- A year ago, El Salvador’s 10-year bond yields reached 24%.
- The nation was able to repay $800 million in short-term debt and interest in January.
El Salvador was the first nation to recognize Bitcoin (BTC) as legal cash, and this year the country’s bonds have seen gains of 60%, second only to Bitcoin’s 80%.
The unexpected interest in the country’s national debt indicates a dramatic change in outlook towards the economy. A year ago, El Salvador’s 10-year bond yields reached 24%, putting it on par with other struggling nations like Ukraine and Argentina.
In spite of negative reports from the media and credit rating agencies, the nation was able to repay $800 million in short-term debt and interest in January.
Investors Opt to Hold
Morgan Stanley anticipated last year would be a good opportunity to acquire bonds from El Salvador because they expected the government to “muddle through” making interest payments. Bond prices in the country have recently become competitive with those of other developing market countries.

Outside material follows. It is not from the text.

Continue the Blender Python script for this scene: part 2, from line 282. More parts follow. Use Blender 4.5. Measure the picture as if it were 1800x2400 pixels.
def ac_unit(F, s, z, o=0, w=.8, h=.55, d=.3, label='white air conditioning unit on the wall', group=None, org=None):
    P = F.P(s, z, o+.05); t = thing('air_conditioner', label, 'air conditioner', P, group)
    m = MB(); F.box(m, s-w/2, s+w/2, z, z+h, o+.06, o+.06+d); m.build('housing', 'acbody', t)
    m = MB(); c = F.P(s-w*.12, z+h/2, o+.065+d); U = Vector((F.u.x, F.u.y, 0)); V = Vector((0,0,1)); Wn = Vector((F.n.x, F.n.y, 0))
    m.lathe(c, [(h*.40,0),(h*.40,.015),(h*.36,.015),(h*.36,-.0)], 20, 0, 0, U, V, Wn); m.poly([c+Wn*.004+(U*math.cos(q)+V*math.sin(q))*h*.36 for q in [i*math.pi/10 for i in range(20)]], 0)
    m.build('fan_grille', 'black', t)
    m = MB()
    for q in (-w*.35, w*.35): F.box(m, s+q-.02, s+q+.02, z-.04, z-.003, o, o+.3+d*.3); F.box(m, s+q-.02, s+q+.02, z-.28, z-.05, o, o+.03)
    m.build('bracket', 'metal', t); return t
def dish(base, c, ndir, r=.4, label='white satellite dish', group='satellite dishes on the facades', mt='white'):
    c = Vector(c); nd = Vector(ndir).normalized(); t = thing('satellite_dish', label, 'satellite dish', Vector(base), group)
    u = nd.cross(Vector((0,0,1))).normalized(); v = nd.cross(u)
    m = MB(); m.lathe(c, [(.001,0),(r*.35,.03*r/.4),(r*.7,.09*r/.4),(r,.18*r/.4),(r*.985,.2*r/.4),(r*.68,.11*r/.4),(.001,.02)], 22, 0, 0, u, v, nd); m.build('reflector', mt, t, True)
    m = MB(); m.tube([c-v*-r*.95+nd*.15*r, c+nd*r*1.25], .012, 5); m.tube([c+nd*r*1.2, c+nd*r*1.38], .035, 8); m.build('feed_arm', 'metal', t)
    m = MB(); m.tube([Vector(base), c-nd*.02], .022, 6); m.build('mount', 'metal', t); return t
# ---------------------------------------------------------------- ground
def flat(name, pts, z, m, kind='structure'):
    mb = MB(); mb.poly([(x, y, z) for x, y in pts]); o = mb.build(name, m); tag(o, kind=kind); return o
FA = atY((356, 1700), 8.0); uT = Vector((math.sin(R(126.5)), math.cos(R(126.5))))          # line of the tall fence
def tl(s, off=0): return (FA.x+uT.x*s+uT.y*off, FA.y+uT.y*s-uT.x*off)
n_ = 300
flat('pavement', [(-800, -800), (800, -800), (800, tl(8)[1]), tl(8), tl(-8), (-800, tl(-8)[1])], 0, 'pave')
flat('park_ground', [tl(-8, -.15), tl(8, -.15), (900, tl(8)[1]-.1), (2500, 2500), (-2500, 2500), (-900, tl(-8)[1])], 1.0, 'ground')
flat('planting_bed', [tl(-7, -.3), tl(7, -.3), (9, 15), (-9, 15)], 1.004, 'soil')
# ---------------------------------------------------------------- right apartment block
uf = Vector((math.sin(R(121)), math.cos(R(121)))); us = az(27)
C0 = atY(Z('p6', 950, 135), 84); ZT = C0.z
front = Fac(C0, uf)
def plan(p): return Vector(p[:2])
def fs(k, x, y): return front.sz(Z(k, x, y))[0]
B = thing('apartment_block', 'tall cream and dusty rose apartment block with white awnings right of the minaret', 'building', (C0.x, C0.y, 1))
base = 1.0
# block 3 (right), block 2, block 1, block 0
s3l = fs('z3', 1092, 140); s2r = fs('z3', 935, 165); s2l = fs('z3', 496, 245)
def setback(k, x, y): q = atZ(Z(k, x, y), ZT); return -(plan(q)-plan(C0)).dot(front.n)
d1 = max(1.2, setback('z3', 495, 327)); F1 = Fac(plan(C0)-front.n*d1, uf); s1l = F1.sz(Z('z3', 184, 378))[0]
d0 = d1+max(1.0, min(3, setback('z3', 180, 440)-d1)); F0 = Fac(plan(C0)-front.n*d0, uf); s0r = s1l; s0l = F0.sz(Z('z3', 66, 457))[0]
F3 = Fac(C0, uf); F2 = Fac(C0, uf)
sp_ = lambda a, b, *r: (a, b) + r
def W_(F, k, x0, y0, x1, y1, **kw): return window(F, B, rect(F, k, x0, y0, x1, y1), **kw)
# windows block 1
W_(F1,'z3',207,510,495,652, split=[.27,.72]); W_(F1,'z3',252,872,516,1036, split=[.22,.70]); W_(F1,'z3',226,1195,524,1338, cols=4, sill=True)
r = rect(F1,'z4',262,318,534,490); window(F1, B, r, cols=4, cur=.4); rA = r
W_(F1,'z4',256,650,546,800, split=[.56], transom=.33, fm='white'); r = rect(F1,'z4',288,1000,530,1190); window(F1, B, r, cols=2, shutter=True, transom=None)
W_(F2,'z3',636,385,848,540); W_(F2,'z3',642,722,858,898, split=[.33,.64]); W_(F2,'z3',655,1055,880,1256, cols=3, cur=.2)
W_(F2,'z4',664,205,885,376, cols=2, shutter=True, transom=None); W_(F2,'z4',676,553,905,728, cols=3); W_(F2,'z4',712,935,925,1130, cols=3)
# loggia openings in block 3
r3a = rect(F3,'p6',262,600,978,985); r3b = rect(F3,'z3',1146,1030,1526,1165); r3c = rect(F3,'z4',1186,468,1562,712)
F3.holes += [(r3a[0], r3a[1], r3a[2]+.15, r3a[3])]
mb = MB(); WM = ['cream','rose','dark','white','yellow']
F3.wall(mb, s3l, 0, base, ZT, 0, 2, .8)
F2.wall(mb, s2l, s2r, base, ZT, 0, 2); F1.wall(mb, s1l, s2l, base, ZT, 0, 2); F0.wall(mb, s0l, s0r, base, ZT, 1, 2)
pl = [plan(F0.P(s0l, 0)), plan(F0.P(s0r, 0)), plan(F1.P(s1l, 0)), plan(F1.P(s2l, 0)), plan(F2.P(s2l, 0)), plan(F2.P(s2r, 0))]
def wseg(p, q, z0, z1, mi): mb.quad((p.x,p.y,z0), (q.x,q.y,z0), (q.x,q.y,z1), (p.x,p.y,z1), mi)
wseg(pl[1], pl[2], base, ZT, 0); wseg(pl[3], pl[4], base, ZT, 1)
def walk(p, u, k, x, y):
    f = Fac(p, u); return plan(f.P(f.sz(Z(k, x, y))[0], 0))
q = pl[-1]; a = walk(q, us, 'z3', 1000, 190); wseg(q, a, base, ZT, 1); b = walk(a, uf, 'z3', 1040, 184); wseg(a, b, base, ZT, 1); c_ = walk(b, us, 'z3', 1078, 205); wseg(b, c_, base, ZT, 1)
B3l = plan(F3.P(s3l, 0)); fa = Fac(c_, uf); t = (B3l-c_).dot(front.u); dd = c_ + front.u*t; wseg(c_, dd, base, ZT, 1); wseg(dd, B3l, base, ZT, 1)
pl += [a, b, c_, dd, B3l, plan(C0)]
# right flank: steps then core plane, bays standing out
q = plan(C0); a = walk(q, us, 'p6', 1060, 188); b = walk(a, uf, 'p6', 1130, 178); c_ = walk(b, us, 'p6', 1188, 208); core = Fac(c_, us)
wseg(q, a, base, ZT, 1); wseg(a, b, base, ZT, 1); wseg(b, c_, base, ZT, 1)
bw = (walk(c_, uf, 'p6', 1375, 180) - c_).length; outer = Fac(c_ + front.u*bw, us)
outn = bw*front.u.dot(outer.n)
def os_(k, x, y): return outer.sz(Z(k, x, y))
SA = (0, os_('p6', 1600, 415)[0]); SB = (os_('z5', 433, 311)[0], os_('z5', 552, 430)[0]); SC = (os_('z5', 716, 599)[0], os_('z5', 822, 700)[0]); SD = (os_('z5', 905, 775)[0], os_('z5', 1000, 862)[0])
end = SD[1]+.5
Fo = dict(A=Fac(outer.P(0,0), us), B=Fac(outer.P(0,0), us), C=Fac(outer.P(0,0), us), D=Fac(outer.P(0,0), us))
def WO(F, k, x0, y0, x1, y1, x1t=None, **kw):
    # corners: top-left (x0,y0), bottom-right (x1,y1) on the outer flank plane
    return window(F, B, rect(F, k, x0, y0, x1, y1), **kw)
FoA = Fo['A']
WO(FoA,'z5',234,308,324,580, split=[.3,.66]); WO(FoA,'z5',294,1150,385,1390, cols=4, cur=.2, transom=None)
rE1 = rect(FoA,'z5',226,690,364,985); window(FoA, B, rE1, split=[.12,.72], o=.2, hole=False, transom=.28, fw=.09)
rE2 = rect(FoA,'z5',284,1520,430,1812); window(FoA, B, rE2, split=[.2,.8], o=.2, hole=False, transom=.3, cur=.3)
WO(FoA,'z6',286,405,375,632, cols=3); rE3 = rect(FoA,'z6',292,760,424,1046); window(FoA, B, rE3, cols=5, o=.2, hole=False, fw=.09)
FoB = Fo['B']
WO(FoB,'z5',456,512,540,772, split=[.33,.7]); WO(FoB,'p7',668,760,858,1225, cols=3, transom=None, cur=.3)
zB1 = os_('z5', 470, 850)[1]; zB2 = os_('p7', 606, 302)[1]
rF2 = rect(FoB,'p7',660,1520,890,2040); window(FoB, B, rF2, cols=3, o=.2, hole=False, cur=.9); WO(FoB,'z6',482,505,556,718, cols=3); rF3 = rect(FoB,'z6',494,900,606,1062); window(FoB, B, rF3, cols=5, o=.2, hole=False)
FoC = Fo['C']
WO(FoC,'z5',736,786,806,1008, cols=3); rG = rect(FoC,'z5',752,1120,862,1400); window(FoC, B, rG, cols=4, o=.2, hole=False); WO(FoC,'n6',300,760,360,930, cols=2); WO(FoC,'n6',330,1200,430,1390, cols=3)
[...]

According to Refinitiev’s findings, the current yield on the country’s bonds is between 14% and 18%. Some investors still think it’s not time to sell out despite the gains they’ve made this year. Bond prices in El Salvador followed the same pattern as Bitcoin last year, plummeting in the summer of 2022 before recovering in the first half of 2023.
Bitcoin’s latest drop below the $30,000 threshold has likely disappointed short-term investors who pounced on the current Bull Run. Maybe it’s Bitcoin’s volatility that’s attracted long-term investors. However, there are now 14.5 million BTC owned by long-term holders, according to data compiled by Glassnode. At the time of writing Bitcoin is trading at $29,851 as per data from CMC.